Soudan: Les militaires veulent une figure «indépendante»

 

Le nouveau pouvoir militaire au Soudan a appelé dimanche des partis politiques à s’entendre sur une figure «indépendante» pour devenir Premier ministre et sur «un gouvernement civil» réclamé par les manifestants. Ceux-ci ont maintenu la pression dans la rue. Trois jours après la destitution, jeudi, du président Omar el-Béchir après 30 ans au pouvoir, des milliers de Soudanais campent toujours devant le QG de l’armée à Khartoum. Ils réclament au nouveau Conseil militaire de transition qu’il cède le pouvoir à un exécutif civil.

«Nous continuerons à organiser nos sit-in jusqu’à la satisfaction de nos demandes», a clamé Omar el-Digeir, l’un des chefs de l’Alliance pour la liberté et le changement (ALC), fer de lance du mouvement de contestation qui secoue le pays depuis le 19 décembre.

«Liberté, justice et démocratie»

Le Conseil militaire de transition, qui tient désormais les rênes du pays, a semblé dimanche aller dans le sens des manifestants. Il a demandé à des responsables de partis politiques de se mettre «d’accord sur une personnalité indépendante qui deviendrait Premier ministre et sur un gouvernement civil».

«Nous voulons mettre en place un Etat civil basé sur la liberté, la justice et la démocratie», a affirmé un des membres du Conseil, le général Yasser al-Ata lors d’une réunion avec ces partis politiques à Khartoum. Peu avant, le ministère des Affaires étrangères avait appelé la communauté internationale à «soutenir le conseil militaire de transition (…) dans le but de répondre à la volonté du peuple soudanais de réaliser une transition démocratique».

Le ministère a affirmé que le général Abdel Fattah al-Burhane, à la tête du nouveau pouvoir militaire, s’était «engagé à instaurer un gouvernement entièrement civil», mais sans préciser à quelle date. «Le rôle du conseil militaire sera de maintenir la souveraineté du pays», a ajouté le ministère.

Restructuration des renseignements

Outre la formation d’un gouvernement civil, les chefs de la contestation ont demandé samedi soir aux militaires la restructuration du service de renseignement (NISS). Ce dernier a été l’acteur ces quatre derniers mois de la répression des manifestants, qui a fait des dizaines de morts, a indiqué l’ALC.
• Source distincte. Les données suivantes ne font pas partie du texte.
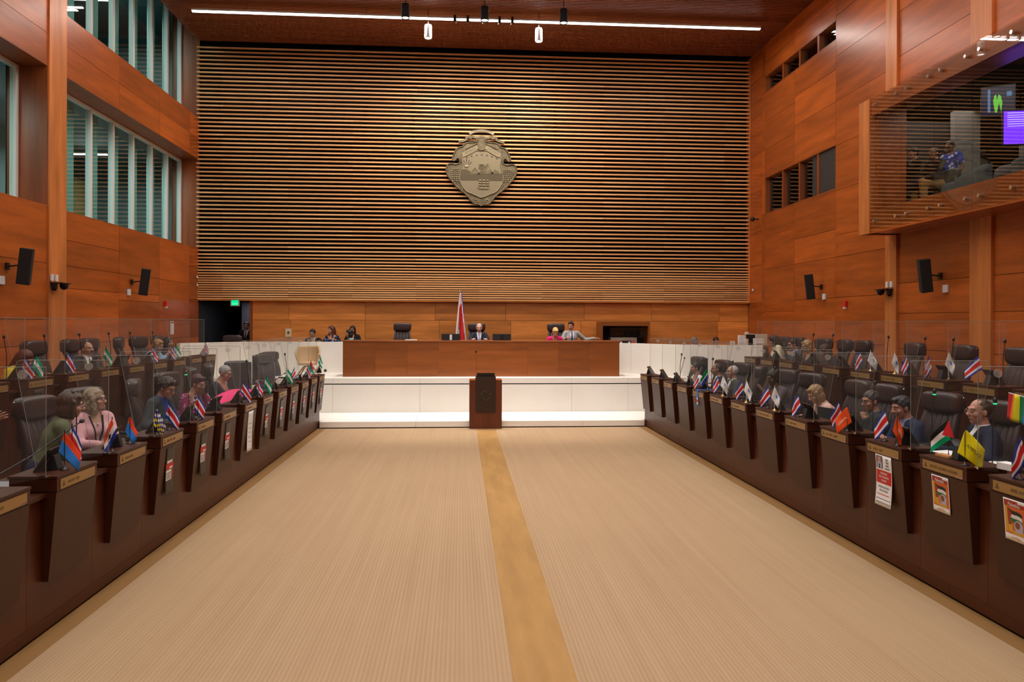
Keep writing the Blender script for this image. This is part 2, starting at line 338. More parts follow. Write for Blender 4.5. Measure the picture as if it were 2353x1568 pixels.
# reveals, sills, soffits of the deep window bays
for y0, y1, zt in ((2.0, 14.1, 7.06), (14.7, 21.98, 7.06)):
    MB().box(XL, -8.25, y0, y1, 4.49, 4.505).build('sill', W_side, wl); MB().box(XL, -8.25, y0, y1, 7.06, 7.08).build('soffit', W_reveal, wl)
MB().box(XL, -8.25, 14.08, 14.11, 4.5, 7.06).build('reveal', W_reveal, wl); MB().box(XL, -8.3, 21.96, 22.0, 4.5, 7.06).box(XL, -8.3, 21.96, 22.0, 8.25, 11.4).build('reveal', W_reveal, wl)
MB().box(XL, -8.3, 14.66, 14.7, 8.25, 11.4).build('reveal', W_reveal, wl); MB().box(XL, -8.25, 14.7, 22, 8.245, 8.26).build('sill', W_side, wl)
def window_l(name, ys, z0, z1):
    wn = root(name, kind='structure'); x = -8.1
    for i, y in enumerate(ys): MB().box(x - .056, x + .056, y - .045, y + .045, z0, z1 - .002).build('mullion', M_alu, wn, bevel=.004)
    MB().box(x - .05, x + .05, ys[0], ys[-1], z1 - .06, z1).build('head_rail', M_alu, wn); MB().box(x - .05, x + .05, ys[0], ys[-1], z0, z0 + .05).build('sill_rail', M_alu, wn)
    for a, b in zip(ys[:-1], ys[1:]): MB().box(x - .006, x + .006, a + .045, b - .045, z0 + .05, z1 - .06).build('pane', M_glass, wn)
ysF = [14.72, 15.68, 16.74, 17.78, 18.83, 19.92, 20.95, 21.93]
window_l('window_1', [14.03 - 1.06 * k for k in range(7)][::-1], 4.505, 7.05); window_l('window_2', ysF, 4.505, 7.05); window_l('window_3', ysF, 8.26, 11.35)
# corridor floors behind the left glazing: pale green strips standing in for the paler half of each pane, dark back wall, real strip lights
co = root('trim_2', kind='structure')
M_teal = mat('pale_green_strip', (.26, .50, .46), .35); M_cdark = mat('corridor_wall', (.09, .12, .12), .6); M_cwarm = mat('corridor_timber', (.30, .17, .07), .5)
MB().box(-11.6, -11.5, 5, 24, 3.9, 12).box(-11.6, -8.0, 5, 24, 11.4, 11.5).box(-11.6, -8.2, 5, 24, 7.2, 8.1).box(-11.6, -8.2, 5, 24, 4.1, 4.4).box(-11.6, -8.2, 24, 24.1, 3.9, 12).box(-11.6, -8.2, 4.9, 5, 3.9, 12).build('corridor_shell', M_cdark, co)
for y in [7.1 + 1.06 * k for k in range(7)] + [a + .58 for a in ysF[:-1]]:
    for z0, z1 in ((4.42, 7.1), (8.12, 11.3)):
        MB().box(-8.42, -8.40, y - .02, y + .44, z0, z1).build('pane_strip', M_teal, co)
for y in (20.4, 22.6): MB().box(-11.48, -11.3, y, y + .7, 4.42, 6.6).build('timber_door', M_cwarm, co)
for zz in (6.9, 11.1):
    for y in (7.5, 10.2, 13.4, 16.0, 18.4, 20.8): MB().box(-10.6, -9.6, y, y + .06, zz, zz + .03).build('strip_light', M_light, co)
    area('corridor_glow', (-9.4, 17.5, zz - .1), 1.2, 10, 340, (.85, 1, .98)); area('corridor_glow', (-9.4, 9, zz - .1), 1.2, 6, 220, (.85, 1, .98))
# right wall -----------------------------------------------------
wr = struct('wall_right', MB().box(XR + .02, XR + .08, 14.5, YB + .1, .3, 5.53).box(XR + .02, XR + .08, 14.5, YB + .1, 6.6, 9.03).box(XR + .02, XR + .08, 14.5, YB + .1, 9.52, ZC)
            .box(XR + .02, XR + .08, 14.5, 16.74, 5.5, 10).box(XR + .02, XR + .08, 20.8, YB + .1, 5.5, 10).box(XR + .02, XR + .08, -7.9, 14.5, .3, 4.2).box(XR + .02, XR + .08, -7.9, 14.5, 6.8, ZC).box(XR + .02, XR + .08, -7.9, 6.5, 4.2, 6.8), M_void)
lo = [.84, 1.95, 3.0, 3.95, 4.6, 5.53]
def colR(a, b, rws): [panel_x(wr, XR, -1, a, b, z0, z1) for z0, z1 in zip(rws[:-1], rws[1:])]
colR(21.0, 21.98, [.84, 1.9, 3.0, 4.1, 5.2, 6.3, 7.4, 8.5, 9.6, ZC])
for a, b, r1, r2 in ((18.9, 20.8, [.84, 1.95, 2.72, 3.95, 4.9, 5.53], [6.6, 7.4, 8.2, 9.03]), (16.76, 18.9, lo, [6.6, 7.6, 8.35, 9.03])):
    colR(a, b, r1); colR(a, b, r2); colR(a, b, [9.52, 9.95, ZC])
colR(20.8, 21.0, [.84, 2.7, 5.53, 7.4, 9.03, ZC])
colR(14.63, 16.76, [.84, 1.95, 3.0, 3.95, 4.45, 5.5, 6.55, 7.6, 8.65, 9.6, ZC])
for a, b in ((12.1, 14.26), (9.9, 11.6), (7.8, 9.9), (5.7, 7.8), (3.6, 5.7), (1.5, 3.6), (-.6, 1.5), (-2.7, -.6), (-4.8, -2.7), (-7, -4.8)):
    colR(a, b, [.84, 1.9, 2.6, 3.2, 4.2]); colR(a, b, [6.8, 7.75, 8.65, 9.6, ZC])
    if b < 7: colR(a, b, [4.2, 5.5, 6.8])
for y, hw in ((14.445, .19), (11.85, .255)): MB().box(0, -.05, -hw, hw, 6.8, ZC).build('pilaster', W_vert, wr, (XR - .0, y, 0)); MB().box(0, -.05, -hw, hw, .84, 4.2).build('pilaster', W_vert, wr, (XR, y, 0))
M_wdark = mat('dark_room', (.03, .026, .024), .8); M_curtain = mat('cream_curtain', (.62, .52, .38), .8)
def window_r(name, z0, z1, lit):
    wn = root(name, kind='structure'); ys = [16.76, 17.66, 18.66, 19.66, 20.8]
    for i, y in enumerate(ys): MB().box(XR + .02, XR + .16, y - .045, y + .045, z0, z1).build('mullion', W_reveal, wn)
    for a, b in zip(ys[:-1], ys[1:]): MB().box(XR + .12, XR + .128, a + .04, b - .04, z0 + .03, z1 - .03).build('pane', M_gglass, wn)
    MB().box(XR, XR + .2, ys[0], ys[-1], z0, z0 + .03).box(XR, XR + .2, ys[0], ys[-1], z1 - .03, z1).build('frame', W_reveal, wn)
    MB().box(XR + .2, XR + 2.5, 16.2, 16.3, z0 - .6, z1 + .5).box(XR + .2, XR + 2.5, 21.3, 21.4, z0 - .6, z1 + .5).box(XR + 2.4, XR + 2.5, 16.2, 21.4, z0 - .6, z1 + .5).box(XR + .1, XR + 2.5, 16.2, 21.4, z1 + .4, z1 + .5).box(XR + .1, XR + 2.5, 16.2, 21.4, z0 - .6, z0 - .5).build('booth_lining', M_wdark, wn)
    if lit: MB().grid(lambda u, v: (XR + .35 + .03 * math.sin(u * 40), 16.8 + u * .62, z0 - .2 + v * (z1 - z0 + .4)), 40, 2).build('curtain', M_curtain, wn); area('booth_glow', (XR + .7, 17.0, z1 + .2), .5, .5, 9, (1, .85, .6))
window_r('window_4', 9.03, 9.52, False); window_r('window_5', 5.53, 6.6, True)
# ceiling --------------------------------------------------------
ce = struct('ceiling', MB().box(XL - .02, XR + .1, -7.9, YB + .1, ZC + .06, ZC + .12), M_void)
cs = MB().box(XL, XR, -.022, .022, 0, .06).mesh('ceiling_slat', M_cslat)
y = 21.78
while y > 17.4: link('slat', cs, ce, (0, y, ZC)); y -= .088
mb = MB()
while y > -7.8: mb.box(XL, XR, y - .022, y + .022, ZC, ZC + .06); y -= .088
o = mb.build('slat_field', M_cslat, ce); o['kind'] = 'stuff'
# ================================================================ GALLERY BOX in the right wall
ga = root('balcony_box', kind='structure')
MB().box(8.05, XR + .02, 14.11, 14.48, 4.18, 6.84).build('end_post', W_vert, ga)
MB().box(8.1, XR + .3, 6.5, 14.3, 4.18, 4.26).build('underside', W_side, ga)
MB().box(8.1, 8.2, 6.5, 14.12, 4.26, 4.62).build('lower_fascia', W_side, ga); MB().box(8.1, 8.2, 6.5, 14.12, 6.5, 6.82).build('upper_fascia', W_side, ga)
MB().box(8.2, XR + .3, 6.5, 14.3, 6.72, 6.82).box(8.2, XR + .03, 14.05, 14.12, 4.6, 6.8).build('inner_lining', W_side, ga)
M_gfloor = mat('gallery_floor', (.10, .09, .085), .8); M_grey = mat('grey_plaster', (.22, .21, .20), .8); M_gdark = mat('gallery_wall', (.035, .03, .028), .8)
MB().box(8.2, 13.5, 6.5, 14.28, 4.5, 4.65).box(8.9, 13.5, 14.28, 18, 4.5, 4.65).build('gallery_floor', M_gfloor, ga)
MB().box(13.4, 13.5, 6, 18, 4.6, 7.3).box(8.9, 13.5, 17.9, 18, 4.6, 7.3).box(8.8, 13.5, 6, 6.1, 4.6, 7.3).box(8.8, 8.86, 14.3, 18, 4.6, 7.3).box(8.8, 13.5, 6, 18, 7.2, 7.3).build('gallery_lining', M_gdark, ga)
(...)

Le général Burhane a promis «d’éliminer les racines» du régime d’Omar el-Béchir. Il a par ailleurs annoncé la libération de tous les manifestants arrêtés ces dernières semaines et la levée du couvre-feu nocturne imposé jeudi par son prédécesseur, le général Awad Ibn Ouf, qui avait démissionné après une journée seulement à la tête du Conseil.

Il s’est également engagé à faire juger les personnes ayant tué des protestataires. Plus tôt dans la journée, le Conseil militaire avait annoncé la démission de Salah Gosh, le très redouté chef du NISS. «Il est crucial que les nouvelles autorités soudanaises mènent une enquête sur le rôle de Salah Gosh dans le meurtre de nombreux manifestants», a souligné l’ONG Amnesty International. Le Conseil militaire compte toutefois parmi ses dix membres plusieurs piliers du régime de Béchir, dont le chef de la police.

«Pas vraiment le choix»

Dans un communiqué samedi soir, le général Burhane a nommé au sein du Conseil l’adjoint du chef du NISS ainsi que Mohamad Hamdan Daglo, chef des opérations des paramilitaires de la Force de soutien rapide, surnommé «Himeidti» et accusé de violations des droits humains au Darfour (ouest).
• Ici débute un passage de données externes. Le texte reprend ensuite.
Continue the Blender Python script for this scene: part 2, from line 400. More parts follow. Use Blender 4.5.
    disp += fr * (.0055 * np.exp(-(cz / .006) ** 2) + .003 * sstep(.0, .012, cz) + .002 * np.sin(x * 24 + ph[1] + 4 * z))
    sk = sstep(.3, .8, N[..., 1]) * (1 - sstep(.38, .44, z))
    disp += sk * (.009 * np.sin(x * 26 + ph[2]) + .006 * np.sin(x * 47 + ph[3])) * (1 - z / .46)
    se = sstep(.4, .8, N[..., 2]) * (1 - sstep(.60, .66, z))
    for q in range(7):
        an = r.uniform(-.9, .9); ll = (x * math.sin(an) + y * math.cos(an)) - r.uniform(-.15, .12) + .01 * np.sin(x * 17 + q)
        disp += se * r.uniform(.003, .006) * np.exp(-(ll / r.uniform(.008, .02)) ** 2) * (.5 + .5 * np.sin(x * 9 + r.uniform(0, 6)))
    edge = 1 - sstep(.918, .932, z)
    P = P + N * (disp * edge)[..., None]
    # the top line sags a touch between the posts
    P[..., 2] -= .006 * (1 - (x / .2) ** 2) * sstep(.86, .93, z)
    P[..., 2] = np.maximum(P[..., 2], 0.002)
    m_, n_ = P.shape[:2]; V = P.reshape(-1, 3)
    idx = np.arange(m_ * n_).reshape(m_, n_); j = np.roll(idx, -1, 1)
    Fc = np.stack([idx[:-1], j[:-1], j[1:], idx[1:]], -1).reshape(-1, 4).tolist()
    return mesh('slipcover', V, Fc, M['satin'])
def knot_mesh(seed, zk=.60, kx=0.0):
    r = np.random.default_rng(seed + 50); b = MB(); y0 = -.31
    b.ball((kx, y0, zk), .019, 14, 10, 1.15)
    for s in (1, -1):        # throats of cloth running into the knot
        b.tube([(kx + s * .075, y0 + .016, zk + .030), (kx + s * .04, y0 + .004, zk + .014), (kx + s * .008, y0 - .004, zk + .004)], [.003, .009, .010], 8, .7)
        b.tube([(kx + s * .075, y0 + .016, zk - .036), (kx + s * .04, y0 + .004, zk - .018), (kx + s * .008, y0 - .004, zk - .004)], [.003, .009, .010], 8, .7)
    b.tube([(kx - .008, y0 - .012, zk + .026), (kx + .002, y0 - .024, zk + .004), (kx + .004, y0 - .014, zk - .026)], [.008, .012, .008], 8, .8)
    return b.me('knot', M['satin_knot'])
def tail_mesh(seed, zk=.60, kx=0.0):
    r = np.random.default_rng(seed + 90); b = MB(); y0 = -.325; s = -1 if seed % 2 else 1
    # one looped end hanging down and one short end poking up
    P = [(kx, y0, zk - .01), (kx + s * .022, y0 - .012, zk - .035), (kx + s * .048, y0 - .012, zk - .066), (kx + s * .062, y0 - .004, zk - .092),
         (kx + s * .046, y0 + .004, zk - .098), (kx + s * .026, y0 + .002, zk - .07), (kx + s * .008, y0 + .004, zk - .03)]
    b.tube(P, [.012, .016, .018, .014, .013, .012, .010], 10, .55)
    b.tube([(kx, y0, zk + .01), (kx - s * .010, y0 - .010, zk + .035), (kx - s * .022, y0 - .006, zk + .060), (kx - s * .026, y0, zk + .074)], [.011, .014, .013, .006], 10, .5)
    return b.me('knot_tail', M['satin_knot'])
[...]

«Nous n’avons pas vraiment le choix. (Les Forces de soutien rapide) ont des armes et de l’argent. Himeidti a commis des crimes par le passé mais, au moins pour l’instant, il est du côté du peuple», a expliqué un manifestant. Amnesty a appelé samedi les autorités à dévoiler rapidement le lieu où se trouve le président déchu Omar el-Béchir, 75 ans, arrivé au pouvoir après un coup d’Etat en 1989, et à le remettre à la Cour pénale internationale (CPI). En 2009, cette cour basée à La Haye avait lancé un mandat d’arrêt contre lui pour «crimes de guerre» et «contre l’humanité» au Darfour, ajoutant l’année suivante l’accusation de «génocide». Le conseil militaire a toutefois affirmé qu’il refuserait d’extrader M. Béchir ou tout autre citoyen soudanais.